The last week they stayed with us- probably the last night if I'm remembering correctly, Chester, who hid almost the entire time they were with us, cautiously climbed onto the couch, crept onto my father-in-law's lap, sat there, very still, for less then a minute, then went and hid again. Night and day, those two.

But Eowyn is not my cat. She tolerates me, somewhat. She usually only wants my attention if Anton isn't home. She bully's Kira and Annabelle- she even drove Annabelle to destroy our carpet in our last apartment because she wouldn't allow Belle into the bathroom where the litter boxes were. 


She is, for all intents, Anton's cat. When he first moved in with me, she was still in the hyperactive and frisky stage of kittenhood, and the caricature of a cat: destroying furniture, climbing the drapes, eating lasagna... He hated her. But, everyday he was home alone she sat next to him, wouldn't leave his side. As she got older and calmed down he decided cats weren't that bad. Even now he says if we split, he'd keep her and leave the rest for me. 


Not that I don't love that cat. I do. Around Christmas I found a bump on her side. I tried not to panic- the cats are always giving each other nips and knocks. A month later, it was still there. Thankfully, it turned out to be nothing but she still had me up nights worrying about her. Right now, she's got our whole household topsy turvy because Ms. Thang still thinks she lives on the streets and has to eat ALL THE FOOD. When Chester was still young, she was able to keep the weight off because he tormented her, but now both of them are a wee bit chunky.
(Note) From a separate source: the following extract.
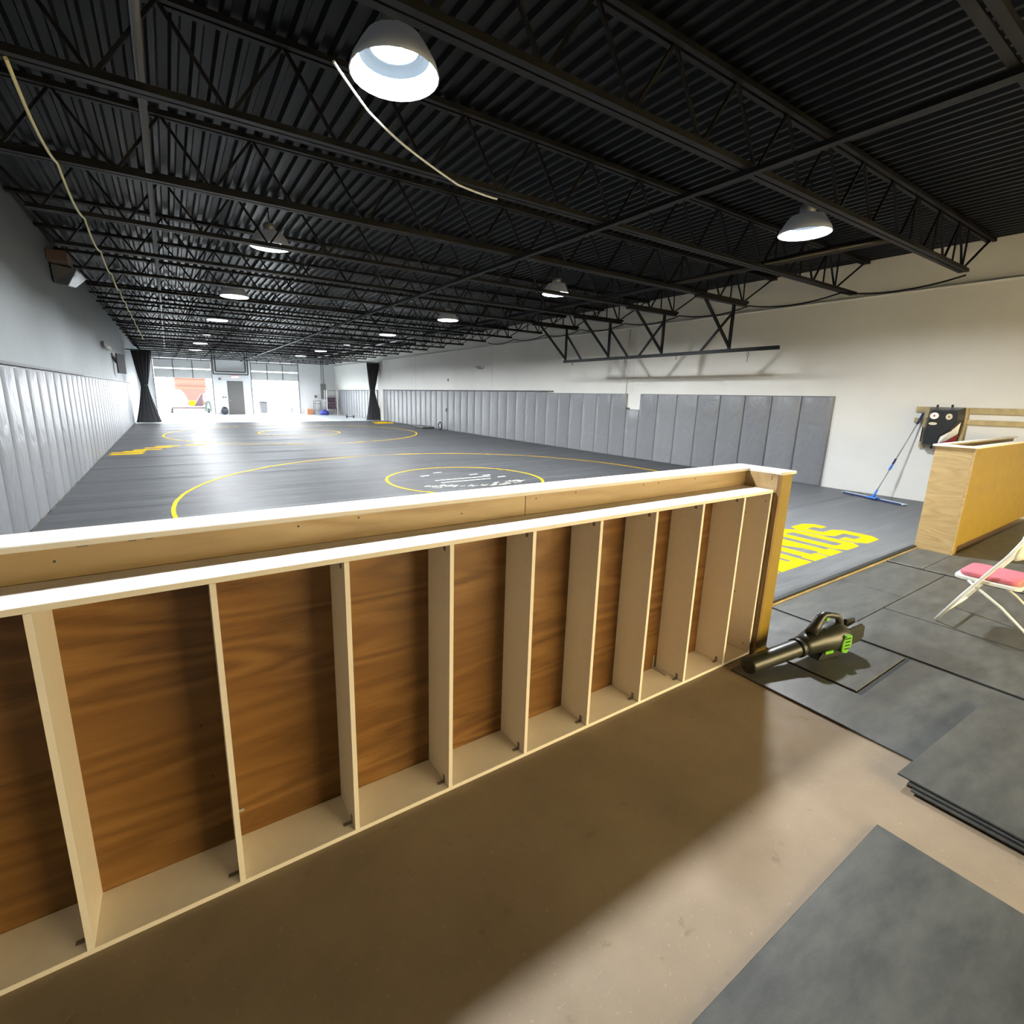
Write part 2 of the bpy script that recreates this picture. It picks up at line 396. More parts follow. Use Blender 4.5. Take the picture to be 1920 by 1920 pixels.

So, now, the cats are on a feeding schedule which my older cats absolutely hate. They've always free fed and it's always been fine. Now, Boyd wakes me up at 5 in the morning to remind me that he has not eaten since 8 the night before. It's so. Much. Fun. 

But I'd like to keep them all around as long as possible, so if I get less sleep so she can continue to pester us for the next decade or two, so be it. 



1 comment:

  1. I love gray cats.

    Mine HATE their feeding schedule, too. More accurately, they hate it when their bowl is empty. I am constantly telling them (out loud) "you just ate!"